Tuesday, March 16, 2004

Life of promise cut short

Miami U junior killed in Italy on vacation

By Jon Gambrell
Enquirer contributor

OXFORD - John Thomas Petters was always on the move.

Petters, a junior from Wayzata, Minn., who was studying political science and business at Miami University, had recently returned from studying abroad in Australia. He was planning to visit China this summer.

But most important, he was looking forward to being the best man in his father's marriage in June.

"He had packed more in his life than I ever had," said his father, Tom Petters, chairman and CEO of Petters Group Worldwide, which owns Fingerhut Direct Inc., Master Craft Tools and other companies.

"He was very into international business and could warm up a crowd. He was a hell of a salesman."

Petters, 21, was stabbed to death early Saturday in Florence, Italy, where he was vacationing with friends.

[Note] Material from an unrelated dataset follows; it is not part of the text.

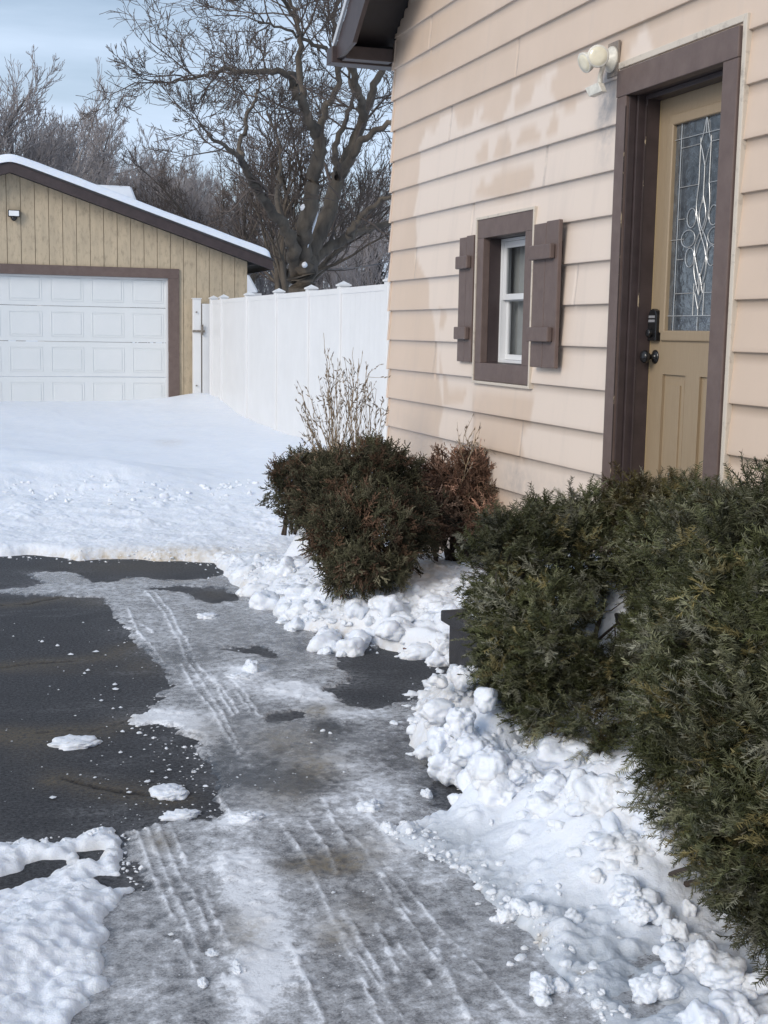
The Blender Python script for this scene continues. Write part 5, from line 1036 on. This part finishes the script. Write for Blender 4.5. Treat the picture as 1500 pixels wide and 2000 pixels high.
TY_=[needle_spray(rgn,.058*rgn.uniform(.8,1.2),26,.021,.0026,1.18,True,.25) for _ in range(8)]
TJ=[]
for _ in range(8):
    Vv=[];Ff=[];k0=0
    for q in range(4):
        v,f=needle_spray(rgn,.030,14,.0075,.0040,.75,False,.3); a=rgn.uniform(0,6.28); t=rgn.uniform(.1,.8) if q else 0; R1=np.array(Matrix.Rotation(a,3,'Z')@Matrix.Rotation(t,3,'X')); v=v@R1.T+np.array([0,0,.012*q]); Vv.append(v);Ff.append(f+k0);k0+=len(v)
    TJ.append((np.concatenate(Vv),np.concatenate(Ff)))
def B_(px_,py_,Y_,rx,ry,rz,w=None,cs=None):
    c=onY(px_,py_,Y_); return (tuple(c),(rx,ry,rz),w)+((cs,) if cs else ())
YP=[(.045,.050,.020),(.058,.064,.028),(.078,.084,.042),(.115,.118,.070),(.185,.185,.140),(.135,.115,.050)]
yl=[B_(968,1235,4.3,.08,.12,.14),B_(1020,1130,4.35,.20,.22,.26),B_(1130,1090,4.4,.24,.22,.24),B_(1230,1080,4.4,.20,.22,.24),B_(1010,1260,4.15,.15,.2,.25),B_(1090,1300,4.0,.22,.24,.28),B_(1200,1290,3.9,.22,.24,.28),B_(1130,1400,3.8,.17,.2,.16),B_(1220,1400,3.75,.14,.2,.12),B_(1070,1020,4.5,.14,.15,.09),B_(990,1050,4.6,.10,.13,.12),B_(1180,1040,4.5,.15,.15,.12),B_(1290,1150,4.2,.16,.2,.25)]
bush('yew_bush','clipped dark green yew bush in front of the doorstep, the left one of the yews','bush',yl,TY_,19000,YP,(1.98,3.95,.12),seed=21,group='yew bushes along the driveway',holes=((1195,1190,36,62),(1090,1172,22,30),(1140,1220,40,20),(1180,1240,26,24),(1290,1105,22,14)),gap=.06)
yb=[B_(1240,1000,4.35,.14,.14,.12,cs=(.02,.006,.0)),B_(1320,1000,4.3,.17,.14,.12,cs=(.02,.006,.0)),B_(1400,1025,4.2,.16,.16,.13),B_(1340,1080,4.0,.18,.2,.18),B_(1420,1110,3.8,.18,.2,.2)]
bush('yew_bush','brown tinged yew bush close to the tan door, behind the other yews','bush',yb,TY_,8500,YP,(2.45,4.1,.2),seed=22,group='yew bushes along the driveway',gap=.04,holes=((1200,1190,40,62),(1290,1105,22,14)))
yn=[B_(1430,1125,3.0,.19,.25,.21,cs=(.008,.008,.006)),B_(1510,1020,3.0,.15,.2,.13,cs=(.01,.01,.008)),B_(1372,1180,3.2,.14,.2,.2),B_(1358,1330,3.0,.13,.22,.26),B_(1450,1330,2.8,.18,.26,.30),B_(1400,1500,2.65,.145,.24,.22),B_(1490,1520,2.55,.16,.24,.26),B_(1460,1650,2.4,.11,.18,.17),B_(1530,1720,2.3,.12,.18,.17),B_(1600,1350,2.7,.25,.3,.5),B_(1290,1430,3.05,.06,.12,.12),B_(1570,1110,2.9,.24,.3,.23)]
bush('yew_bush','large near yew bush filling the right edge, with grey green needle tips','bush',yn,TY_,27000,YP,(1.72,2.65,.1),seed=23,group='yew bushes along the driveway',gap=.02)
JP=[(.060,.056,.034),(.072,.072,.042),(.095,.090,.056),(.13,.12,.080),(.12,.075,.048),(.16,.10,.068)]
jm=[B_(705,935,6.7,.24,.26,.20),B_(640,950,6.8,.16,.2,.14),B_(768,955,6.7,.15,.2,.18),B_(660,1030,6.4,.16,.22,.18),B_(740,1040,6.35,.24,.26,.24),B_(800,1020,6.5,.13,.2,.18),B_(700,1100,6.2,.15,.2,.12),B_(740,890,6.9,.10,.14,.10),B_(640,1070,6.35,.08,.12,.09),B_(690,1120,6.2,.16,.18,.09),B_(745,1110,6.2,.13,.16,.08),B_(610,985,6.9,.09,.14,.10),B_(760,1080,6.3,.10,.15,.10)]
bush('juniper_bush','dense dark green juniper in the snow bank, largest of the three','bush',jm,TJ,14500,JP,(1.98,6.45,.15),matn='scale',seed=31,group='juniper bushes by the house corner',sc=(.75,1.25),gap=.0,up_bias=.2)
jl=[B_(585,925,7.9,.16,.18,.12),B_(560,960,7.8,.12,.15,.12),B_(620,930,7.9,.14,.15,.14),B_(580,1000,7.6,.09,.12,.10),B_(545,925,7.9,.07,.1,.06),B_(610,1000,7.6,.1,.12,.1),B_(660,905,8.0,.1,.1,.1)]
bush('juniper_bush','small ragged juniper behind the dark green one, nearest the fence','bush',jl,TJ,4600,JP,(2.05,8.0,.2),matn='scale',seed=32,group='juniper bushes by the house corner',gap=.1)
BP=[(.17,.095,.065),(.22,.13,.088),(.28,.17,.12),(.34,.22,.165),(.12,.09,.06)]
jb_=[B_(885,930,6.9,.20,.2,.15),B_(940,925,6.9,.16,.15,.13),B_(990,918,6.85,.09,.1,.10),B_(880,990,6.9,.16,.18,.14),B_(935,985,6.8,.14,.16,.12),B_(1000,950,6.75,.06,.1,.08),B_(950,1010,6.7,.10,.12,.10),B_(850,1010,6.8,.1,.15,.16,cs=(-.03,-.005,-.0)),B_(835,960,7.0,.1,.13,.12,cs=(-.03,.0,-.0))]
bush('juniper_bush','rusty brown dying juniper against the siding with bare lower stems','bush',jb_,TJ,9000,BP,(2.53,6.75,.2),matn='scale',seed=33,group='juniper bushes by the house corner',gap=.12,stems=22,stemr=.014)
# dry weeds
def weed(px_list,Y_,base,label,hh,seed,nleaf,rt=.0022):
    rg=np.random.default_rng(seed); Vs=[];Fs=[];k0=0; Lv=[];Lf=[];l0=0
    def leafs(P,n,s):
        nonlocal l0
        for _ in range(n):
            t=rg.uniform(.25,1); k=min(len(P)-2,int(t*(len(P)-1))); c=P[k]+(P[k+1]-P[k])*rg.uniform(); tv=P[k+1]-P[k]; tv/=np.linalg.norm(tv); d=tv+rg.normal(0,.35,3); d/=np.linalg.norm(d); d*=s*rg.uniform(.6,1.3); w=np.cross(d,rg.normal(0,1,3)); w*= .0040/np.linalg.norm(w)
            Lv.append(np.array([c,c+d*.4+w,c+d,c+d*.4-w]));Lf.append(np.arange(4)[None]+l0);l0+=4
    for tip in px_list:
        t=onY(tip[0],tip[1],Y_+rg.normal(0,.12)); b=np.array(base)+np.array([rg.normal(0,.10),rg.normal(0,.08),0]); m=b*.55+t*.45+np.array([rg.normal(0,.02),0,.05]); m[0]=b[0]*.45+t[0]*.55+rg.normal(0,.01)
        P=np.array(sm([tuple(b),tuple(m),tuple(t)],8)); P[1:-1]+=rg.normal(0,.004,P[1:-1].shape); v,f=tube_np(P,np.linspace(rt*1.6,rt*.5,len(P)),4); Vs.append(v);Fs.append(f+k0);k0+=len(v); leafs(P,nleaf,.032)
        for _ in range(5):
            k=rg.integers(4,len(P)-2); d=(P[-1]-P[k])*.55+rg.normal(0,.05,3); Q=np.array([P[k],P[k]+d*.5+rg.normal(0,.01,3),P[k]+d]); v,f=tube_np(Q,[rt*.8,rt*.6,rt*.35],3); Vs.append(v);Fs.append(f+k0);k0+=len(v); leafs(Q,nleaf//3,.028)
    root=empty('dry_weed',tuple(base),label,'dry plant'); o=np.array(base)
    fobj('stalks',np.concatenate(Vs)-o,np.concatenate(Fs),M['straw'],root,True); fobj('husks',np.concatenate(Lv)-o,np.concatenate(Lf),M['straw_dark'],root)['kind']='stuff'
weed([(632,650),(640,680),(690,678),(700,700),(715,705),(722,730),(583,750),(590,790),(610,780),(640,735),(655,755),(667,720),(625,760),(735,760),(748,775),(745,810),(605,830),(650,690),(673,700),(708,690),(718,715),(600,760),(590,770),(640,760),(700,740),(680,720),(712,760),(595,800),(660,700)],7.6,(2.27,7.6,.30),'tall dry weed stalks rising behind the dark juniper against the white fence',1,41,22)
weed([(943,800),(948,815),(938,830),(952,840),(935,850),(950,860)],6.98,(2.66,6.95,.3),'small pale dry weed standing against the siding above the brown juniper',1,42,24,.0028)
# stick, leaves
mb=MB(); a=onz(685,1163,.12); P=[tuple(a),tuple(onY(678,1145,a[1]+.01)),tuple(onY(670,1118,a[1]+.02))]; mb.tube(P,[.006,.005,.003],6); mb.tube([tuple(a),tuple(onz(697,1166,.12))],[.006,.003],5); o=mb.build('stick',M['stem'],smooth=True); tag(o,'short dark broken stick poking out of the snow below the big juniper','stick')
def leaf(px_,py_,z,s,lab,seed):
    rg=np.random.default_rng(seed); c=onz(px_,py_,z); mb=MB(); n=9
    pts=[]; 
    for k in range(n*2):
        a=math.pi*k/n; r=s*(1 if k%2==0 else .55)*rg.uniform(.75,1.1); pts.append((c[0]+r*math.cos(a),c[1]+r*.6*math.sin(a),c[2]+.012+.4*r*math.sin(a)+rg.uniform(-.003,.003)))
    mb.prism(pts,(0,0,.0015)); o=mb.build('dead_leaf',M['leaf']); tag(o,lab,'leaf')
leaf(850,1221,.10,.019,'curled dark red leaf on the snow just left of the doorstep',1)
leaf(845,1267,.03,.013,'small dead leaf at the snow edge below the doorstep corner',2)
leaf(870,1272,.03,.013,'dead leaf on the snow edge beside the dark asphalt patch',3)
leaf(790,1272,.02,.010,'tiny dead leaf at the top edge of the dark asphalt patch',4)
leaf(644,1272,.01,.010,'tiny dead leaf at the left tip of the dark asphalt patch',5)
leaf(560,1165,.06,.013,'dry greenish leaf stuck upright in the bank below the junipers',6)
leaf(1178,1708,.08,.013,'dark curled leaf in a hollow of the snow near the close yew',7)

According to his father, his son and one of his friends, who he could not identify, entered a closed public garden. While there, Petters and the friend got into an argument with a young woman who lived there.

"(The residents) thought they were possibly going to be burglarized," Tom Petters said. "The language barriers complicated matters."

The young woman's father, a 54-year-old shop owner, came out of his home and grabbed Petters' friend.

A struggle ensued and the shop owner drew a knife, stabbing Petters in the chest and the leg, slicing through an artery. Petters died around 4:30 a.m. (Italian time), while waiting for an ambulance.

The shop owner was arrested by Florence police in connection with the death.

"One would never think he'd go to Florence and get murdered," said his father, who received a call from the American Consulate while vacationing in the Bahamas. "He hardly had an enemy."

In Oxford, staff and students were stunned by the news.

"It's a very sad day here," said school spokeswoman Holly Wissing. "Our hearts go out to his friends and family."

Wayne Staton, an associate finance professor, said Petters had talked to him 11 days ago about some financial ventures he was planning.

"John was quite an entrepreneur," Staton said. "He organized an investment club. He was always on the ball. In the year-and-a-half I knew him, he had matured greatly."

Petters' roommate, junior Cameron Codilis of Glen Ellyn, Ill., said his friend of three years was hard working and "looked up to his father."

"He was very caring and dedicated," Codilis said. "He cared for everyone."

In addition to his father, survivors include his mother, Jamie Wilcox, and a 19-year-old sister.